To nie żart. Polska gwiazda włożyła żywą kurę do święconki. Ludzie aż przecierali oczy
Wielkanoc to dla gwiazd nie tylko czas rodzinnych spotkań i duchowej refleksji, ale też okazja do kreatywnego pokazania, jak łączą tradycję z własnym stylem. W tym roku jedna z popularnych artystek postanowiła pójść o krok dalej – i wśród święconych pokarmów pojawił się gość, jakiego nikt się nie spodziewał. Żywa kura.
Gwiazdy i ich kolorowa Wielkanoc
Wielkanoc to czas wyjątkowy – nie tylko dla rodzin w całej Polsce, ale także dla naszych rodzimych gwiazd, które z tej okazji odkładają na bok światła fleszy i czerwone dywany, by zanurzyć się w magicznej atmosferze świąt.
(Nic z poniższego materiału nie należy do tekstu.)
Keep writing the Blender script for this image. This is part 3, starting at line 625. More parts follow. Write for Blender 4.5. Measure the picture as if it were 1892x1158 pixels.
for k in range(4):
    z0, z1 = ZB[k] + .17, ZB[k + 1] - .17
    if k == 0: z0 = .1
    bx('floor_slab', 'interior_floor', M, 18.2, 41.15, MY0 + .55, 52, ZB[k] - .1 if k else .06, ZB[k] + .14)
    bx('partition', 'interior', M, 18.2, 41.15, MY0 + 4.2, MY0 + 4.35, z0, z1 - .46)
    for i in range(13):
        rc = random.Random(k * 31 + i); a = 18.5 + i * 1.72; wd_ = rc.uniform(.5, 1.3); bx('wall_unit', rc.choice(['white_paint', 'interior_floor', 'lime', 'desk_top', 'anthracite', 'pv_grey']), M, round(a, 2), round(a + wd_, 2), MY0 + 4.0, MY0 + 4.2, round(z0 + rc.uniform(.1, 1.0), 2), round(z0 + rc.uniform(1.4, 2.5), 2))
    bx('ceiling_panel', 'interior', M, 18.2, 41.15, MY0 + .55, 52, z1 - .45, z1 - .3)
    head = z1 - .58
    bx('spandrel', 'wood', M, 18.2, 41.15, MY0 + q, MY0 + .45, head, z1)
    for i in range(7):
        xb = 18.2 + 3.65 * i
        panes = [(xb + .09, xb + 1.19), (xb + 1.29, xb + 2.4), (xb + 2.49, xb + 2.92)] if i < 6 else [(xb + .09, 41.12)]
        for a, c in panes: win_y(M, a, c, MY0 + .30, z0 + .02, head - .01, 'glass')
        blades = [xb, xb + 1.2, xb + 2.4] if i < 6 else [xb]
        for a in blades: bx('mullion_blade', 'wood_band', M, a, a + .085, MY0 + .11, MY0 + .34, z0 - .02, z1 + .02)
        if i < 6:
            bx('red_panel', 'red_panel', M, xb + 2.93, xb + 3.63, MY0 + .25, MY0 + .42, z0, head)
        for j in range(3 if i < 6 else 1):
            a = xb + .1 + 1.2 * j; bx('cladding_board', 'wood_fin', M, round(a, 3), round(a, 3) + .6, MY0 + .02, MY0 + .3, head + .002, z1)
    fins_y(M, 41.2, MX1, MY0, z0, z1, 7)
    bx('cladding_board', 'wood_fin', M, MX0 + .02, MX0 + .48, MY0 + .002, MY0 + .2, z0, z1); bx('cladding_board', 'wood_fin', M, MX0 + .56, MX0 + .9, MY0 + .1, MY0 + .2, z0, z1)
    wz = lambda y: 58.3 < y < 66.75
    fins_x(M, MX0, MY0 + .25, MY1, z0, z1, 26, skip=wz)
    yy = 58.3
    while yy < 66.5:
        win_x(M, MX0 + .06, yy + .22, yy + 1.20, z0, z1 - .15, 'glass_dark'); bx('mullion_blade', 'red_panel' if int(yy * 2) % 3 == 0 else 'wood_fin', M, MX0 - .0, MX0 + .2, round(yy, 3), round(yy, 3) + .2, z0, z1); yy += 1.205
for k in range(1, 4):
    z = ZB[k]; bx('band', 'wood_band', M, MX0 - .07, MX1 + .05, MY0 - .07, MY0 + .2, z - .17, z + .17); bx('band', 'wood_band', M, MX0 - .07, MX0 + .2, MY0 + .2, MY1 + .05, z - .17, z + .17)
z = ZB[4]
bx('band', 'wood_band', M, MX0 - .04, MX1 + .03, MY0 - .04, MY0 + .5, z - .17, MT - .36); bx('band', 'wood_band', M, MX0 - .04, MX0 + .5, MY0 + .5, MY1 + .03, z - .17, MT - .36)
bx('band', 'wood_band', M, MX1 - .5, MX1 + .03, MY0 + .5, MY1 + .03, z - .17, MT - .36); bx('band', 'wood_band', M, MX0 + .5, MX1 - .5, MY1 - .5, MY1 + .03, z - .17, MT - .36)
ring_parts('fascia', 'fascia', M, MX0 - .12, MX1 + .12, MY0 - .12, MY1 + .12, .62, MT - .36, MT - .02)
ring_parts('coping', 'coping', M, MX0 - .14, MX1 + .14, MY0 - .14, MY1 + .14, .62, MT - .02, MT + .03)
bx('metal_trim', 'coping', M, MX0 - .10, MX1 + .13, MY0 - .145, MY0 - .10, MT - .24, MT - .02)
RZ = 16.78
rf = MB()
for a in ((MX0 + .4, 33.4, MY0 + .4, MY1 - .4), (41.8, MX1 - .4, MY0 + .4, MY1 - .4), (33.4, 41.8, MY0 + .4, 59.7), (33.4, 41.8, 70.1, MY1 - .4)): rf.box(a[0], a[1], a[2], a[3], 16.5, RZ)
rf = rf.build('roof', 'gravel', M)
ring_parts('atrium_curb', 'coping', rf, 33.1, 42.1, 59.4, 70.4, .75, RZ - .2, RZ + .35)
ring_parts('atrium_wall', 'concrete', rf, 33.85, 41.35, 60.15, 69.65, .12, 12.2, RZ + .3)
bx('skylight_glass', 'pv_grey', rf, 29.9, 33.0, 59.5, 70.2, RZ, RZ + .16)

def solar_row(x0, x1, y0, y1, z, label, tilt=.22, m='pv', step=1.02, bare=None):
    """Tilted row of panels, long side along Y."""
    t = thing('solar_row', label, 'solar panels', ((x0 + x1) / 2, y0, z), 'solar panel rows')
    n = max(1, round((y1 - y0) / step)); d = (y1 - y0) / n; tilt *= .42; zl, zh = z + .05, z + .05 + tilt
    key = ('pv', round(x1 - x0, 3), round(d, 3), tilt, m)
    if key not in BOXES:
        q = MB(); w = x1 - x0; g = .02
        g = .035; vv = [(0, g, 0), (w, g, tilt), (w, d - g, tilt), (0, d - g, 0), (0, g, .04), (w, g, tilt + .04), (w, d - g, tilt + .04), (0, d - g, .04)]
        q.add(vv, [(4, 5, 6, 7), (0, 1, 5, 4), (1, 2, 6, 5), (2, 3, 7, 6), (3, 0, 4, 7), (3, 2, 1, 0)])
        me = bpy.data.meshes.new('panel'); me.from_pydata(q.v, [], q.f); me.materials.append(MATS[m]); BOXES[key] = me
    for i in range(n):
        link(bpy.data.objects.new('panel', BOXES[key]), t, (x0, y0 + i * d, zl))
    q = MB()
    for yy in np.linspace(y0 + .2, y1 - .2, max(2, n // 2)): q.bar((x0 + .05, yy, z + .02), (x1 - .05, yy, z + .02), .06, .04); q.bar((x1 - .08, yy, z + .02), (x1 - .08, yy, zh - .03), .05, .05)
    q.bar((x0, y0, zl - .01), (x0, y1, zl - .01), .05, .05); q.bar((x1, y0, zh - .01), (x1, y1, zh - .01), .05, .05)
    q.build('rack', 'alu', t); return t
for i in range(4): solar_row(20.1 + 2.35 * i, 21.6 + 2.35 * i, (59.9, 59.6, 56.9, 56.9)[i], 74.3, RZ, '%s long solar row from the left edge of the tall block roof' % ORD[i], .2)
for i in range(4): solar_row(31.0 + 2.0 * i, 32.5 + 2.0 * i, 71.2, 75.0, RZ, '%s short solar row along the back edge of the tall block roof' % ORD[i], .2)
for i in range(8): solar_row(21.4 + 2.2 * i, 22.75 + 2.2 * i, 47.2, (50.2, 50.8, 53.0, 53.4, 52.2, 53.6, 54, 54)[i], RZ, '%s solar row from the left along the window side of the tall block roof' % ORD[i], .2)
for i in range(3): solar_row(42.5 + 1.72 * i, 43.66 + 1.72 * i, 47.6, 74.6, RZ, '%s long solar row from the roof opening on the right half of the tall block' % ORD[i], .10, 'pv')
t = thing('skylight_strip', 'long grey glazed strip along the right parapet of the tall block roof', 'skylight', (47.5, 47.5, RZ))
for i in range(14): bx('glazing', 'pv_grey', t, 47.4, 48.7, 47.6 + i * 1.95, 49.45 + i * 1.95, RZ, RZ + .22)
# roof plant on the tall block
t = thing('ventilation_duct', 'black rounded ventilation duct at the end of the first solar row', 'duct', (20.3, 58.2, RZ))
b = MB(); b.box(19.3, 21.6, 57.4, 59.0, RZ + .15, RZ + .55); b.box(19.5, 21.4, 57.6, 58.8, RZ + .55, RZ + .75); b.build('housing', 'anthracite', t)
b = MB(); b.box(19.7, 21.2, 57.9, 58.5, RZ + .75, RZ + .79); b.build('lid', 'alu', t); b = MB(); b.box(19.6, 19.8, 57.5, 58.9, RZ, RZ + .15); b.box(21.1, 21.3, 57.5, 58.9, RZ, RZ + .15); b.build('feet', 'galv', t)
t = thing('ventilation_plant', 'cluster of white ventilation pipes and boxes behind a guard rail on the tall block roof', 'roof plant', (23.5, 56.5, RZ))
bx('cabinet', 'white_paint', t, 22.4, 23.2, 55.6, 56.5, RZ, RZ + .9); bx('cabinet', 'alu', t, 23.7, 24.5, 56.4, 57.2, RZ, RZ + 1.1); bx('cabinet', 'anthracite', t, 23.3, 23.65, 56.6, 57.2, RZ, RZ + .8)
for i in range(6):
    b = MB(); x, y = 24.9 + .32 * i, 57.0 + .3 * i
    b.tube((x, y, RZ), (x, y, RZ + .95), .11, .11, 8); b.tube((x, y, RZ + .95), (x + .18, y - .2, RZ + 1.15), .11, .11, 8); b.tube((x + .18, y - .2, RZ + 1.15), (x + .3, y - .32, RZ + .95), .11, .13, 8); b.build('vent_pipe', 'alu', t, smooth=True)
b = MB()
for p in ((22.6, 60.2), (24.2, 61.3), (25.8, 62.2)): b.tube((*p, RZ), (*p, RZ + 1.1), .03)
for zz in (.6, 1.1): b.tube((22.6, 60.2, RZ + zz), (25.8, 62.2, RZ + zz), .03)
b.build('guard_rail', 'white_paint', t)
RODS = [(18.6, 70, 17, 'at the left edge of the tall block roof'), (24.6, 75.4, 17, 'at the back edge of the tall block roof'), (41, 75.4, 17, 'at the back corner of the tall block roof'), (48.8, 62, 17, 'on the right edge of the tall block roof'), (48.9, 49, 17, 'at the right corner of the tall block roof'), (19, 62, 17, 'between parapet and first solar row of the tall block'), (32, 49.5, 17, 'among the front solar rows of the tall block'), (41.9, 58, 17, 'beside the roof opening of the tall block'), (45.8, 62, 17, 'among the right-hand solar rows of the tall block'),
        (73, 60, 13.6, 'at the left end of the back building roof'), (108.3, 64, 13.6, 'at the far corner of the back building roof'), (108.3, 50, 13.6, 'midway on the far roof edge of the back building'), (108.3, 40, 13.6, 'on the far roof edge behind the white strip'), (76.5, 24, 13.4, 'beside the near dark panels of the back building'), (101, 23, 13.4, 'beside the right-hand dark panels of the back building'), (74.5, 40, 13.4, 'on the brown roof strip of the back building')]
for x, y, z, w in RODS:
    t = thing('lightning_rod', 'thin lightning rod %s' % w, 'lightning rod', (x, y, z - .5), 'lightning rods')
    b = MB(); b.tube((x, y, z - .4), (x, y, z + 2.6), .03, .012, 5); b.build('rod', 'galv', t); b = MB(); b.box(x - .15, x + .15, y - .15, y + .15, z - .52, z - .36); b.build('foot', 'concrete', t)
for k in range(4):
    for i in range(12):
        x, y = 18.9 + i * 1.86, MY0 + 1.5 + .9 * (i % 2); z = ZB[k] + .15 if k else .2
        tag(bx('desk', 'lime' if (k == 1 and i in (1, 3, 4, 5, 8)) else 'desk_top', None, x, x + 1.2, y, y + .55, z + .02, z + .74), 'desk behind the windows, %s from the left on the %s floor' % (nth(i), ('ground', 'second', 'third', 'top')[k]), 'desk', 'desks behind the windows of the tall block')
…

W tym szczególnym okresie celebryci dzielą się z fanami migawkami ze swojego życia prywatnego – zdjęciami z rodzinnych domów, wspomnieniami z dzieciństwa i oczywiście… zawartością wielkanocnych koszyczków.
Jak co roku, sobotnie poranki w mediach społecznościowych przypominają eksplozję kolorów i kreatywności. Urocze fotografie stylizowanych koszyczków zalewają internet, a każdy z nich zdaje się być bardziej wymyślny niż poprzedni.
Pisanki, baranki, mazurki – to już niemal klasyka. Jednak niektóre gwiazdy idą o krok dalej, pokazując, że ich podejście do tradycji może zaskakiwać nie tylko fanów, ale i samych duchownych.
Kto włożył żywą kurę do święconki?
Od lat znane osoby prześcigają się w pomysłach na to, co umieścić w świątecznych koszykach. Widzieliśmy już książki, statuetki, a nawet egzotyczne owoce – wszystko po to, by nadać świętom osobistego charakteru. Jednak w tym roku jedna z gwiazd wywołała prawdziwą furorę wśród internautów i nie tylko.
Mowa o Gosi Andrzejewicz – piosenkarce, która od początku swojej kariery otwarcie podkreśla przywiązanie do polskich zwyczajów i wartości rodzinnych. Od kiedy została mamą w 2015 roku, dokłada wszelkich starań, by każde święta były wyjątkowe i magiczne – tak, aby jej dziś 10-letni synek Mateuszek mógł z dumą wspominać swoje dzieciństwo.
W tym roku Andrzejewicz postanowiła po raz kolejny postawić na oryginalność. Do kościoła zabrała nie jeden, lecz dwa koszyczki – a w jednym z nich znajdowała się… żywa kura. Tak, dobrze czytacie. Wśród tradycyjnych święconek spokojnie siedziała kurka, czekając na pokropienie wodą święconą.
Kurka Pierzynka – nowa gwiazda wielkanocnych święconek?
Okazuje się, że nie była to spontaniczna decyzja. Jak przyznaje sama Gosia, to już rodzinna tradycja:
Wzięliśmy ze sobą tę samą kurkę co rok temu, czyli kurkę Pierzynkę – zdradziła z uśmiechem artystka.
Kurka Pierzynka, spokojna i oswojona, została potraktowana jak pełnoprawna członkini rodziny. Zdjęcia, na których siedzi w wielkanocnym koszyku obok kolorowych pisanek, błyskawicznie obiegły internet i wywołały burzę komentarzy. Jedni byli zachwyceni nietypowym podejściem do tradycji, inni zadawali pytania o dobrostan zwierząt i granice kreatywności w obrzędach religijnych.
Trudno jednak odmówić tej inicjatywie uroku. W dobie plastikowych dekoracji i masowej produkcji, taki autentyczny i pełen serca gest potrafi wzruszyć i zainspirować. Choć z pewnością nie każdy odważyłby się na podobny ruch, Gosia Andrzejewicz udowadnia, że tradycja może iść w parze z oryginalnością – i że nawet kurka może stać się ikoną świątecznej atmosfery.
A Wy co sądzicie o takim pomyśle? Czy to nowoczesne podejście do tradycji, czy może jednak lekkie przegięcie? Temat z pewnością niejedno ma oblicze – podobnie jak sama Wielkanoc.